Even within the protestant churches the focus seems to be predominantly on the suffering of Jesus, the passion, the sacrifice.  When I asked our minister if the Easter service would be more crowded, he said probably not.  We got a few extras people visiting their families and a few went for a holiday so he was right.  For us Easter resurrection is the center of our faith.  Without the resurrected Jesus the Christ, faith is meaningless, dead, just another moral code, but with it the world can be restored.  But what didn't we communicate with our presents of chocolate eggs?

School was off for two weeks and all businesses are closed for four days on Easter weekend.  They call it Easter Monday and Easter Tuesday.  We didn’t go to the school or to classes, so with the extra time we took a bus trip to County Donegal with friends from the church, took in a drama at the Opera House with the class from the Shankill Women’s Centre, and visited and contacted some extra people.  We are personally refreshed by the celebration of the living Christ and the break from our routine.
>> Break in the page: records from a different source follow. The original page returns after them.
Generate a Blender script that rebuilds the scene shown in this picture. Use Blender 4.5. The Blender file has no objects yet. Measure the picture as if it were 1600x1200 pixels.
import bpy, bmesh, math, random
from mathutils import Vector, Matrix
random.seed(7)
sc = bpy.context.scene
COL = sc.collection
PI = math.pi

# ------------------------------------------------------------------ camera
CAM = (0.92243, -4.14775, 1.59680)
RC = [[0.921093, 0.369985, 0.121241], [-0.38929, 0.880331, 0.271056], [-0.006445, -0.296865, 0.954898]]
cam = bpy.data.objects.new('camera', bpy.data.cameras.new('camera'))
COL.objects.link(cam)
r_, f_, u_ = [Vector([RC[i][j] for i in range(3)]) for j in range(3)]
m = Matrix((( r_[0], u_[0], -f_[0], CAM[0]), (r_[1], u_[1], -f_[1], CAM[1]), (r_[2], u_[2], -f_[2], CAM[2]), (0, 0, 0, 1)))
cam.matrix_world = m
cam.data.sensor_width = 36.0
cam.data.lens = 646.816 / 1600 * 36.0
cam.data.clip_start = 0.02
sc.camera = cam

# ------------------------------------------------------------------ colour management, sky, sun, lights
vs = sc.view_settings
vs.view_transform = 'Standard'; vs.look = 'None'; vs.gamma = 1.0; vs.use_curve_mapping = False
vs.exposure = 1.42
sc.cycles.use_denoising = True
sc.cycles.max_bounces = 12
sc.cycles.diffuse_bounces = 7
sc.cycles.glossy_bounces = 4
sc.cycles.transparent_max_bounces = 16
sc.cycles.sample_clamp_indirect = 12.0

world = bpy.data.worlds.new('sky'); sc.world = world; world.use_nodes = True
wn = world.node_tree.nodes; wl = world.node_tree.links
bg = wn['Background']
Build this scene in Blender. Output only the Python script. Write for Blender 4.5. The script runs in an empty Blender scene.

Spring here means April showers, so we survived the March winds.  The days are longer and daylight savings time gave another boost.  Daffodils are blooming everywhere from bulbs dormant in the ground all winter.  We prepare for a visit from our son Jerem and his roommate Conor, and later this summer from Alaina.

What follows is a list of the little reminders that we are in a orderly world influenced by a God that loves us.  God’s providence continues when we put off calling Rev Hamilton because it was a Monday, traditional minister’s day off, and we ran into him at the Tesco.  Marda learned to deal with the impediments of British regulations.  The result was new car insurance for half the price.  Yes!  Unknown to us until several days later, Dorothy was compelled to pray for us on the same evening that I was negotiating this problem.  This stirred in me the thought for a trip to visit the Francolinos in Romania to investigate Dorothy’s dream to help the children. 

The Shankill Women’s Centre continues to be a treasure of info and connections.  Ward is in a walking club and Belfast history course.  Marda joined “Epilogues” an interactive exploration of the underlying causes of the Troubles.  Since returning from California, Ward is delivering the prayer of intercession at the Sunday morning services.  Some new opportunities are in the formulation stage.  More to come.

Remember Alison, the women who we encouraged to come back to the church?  She came!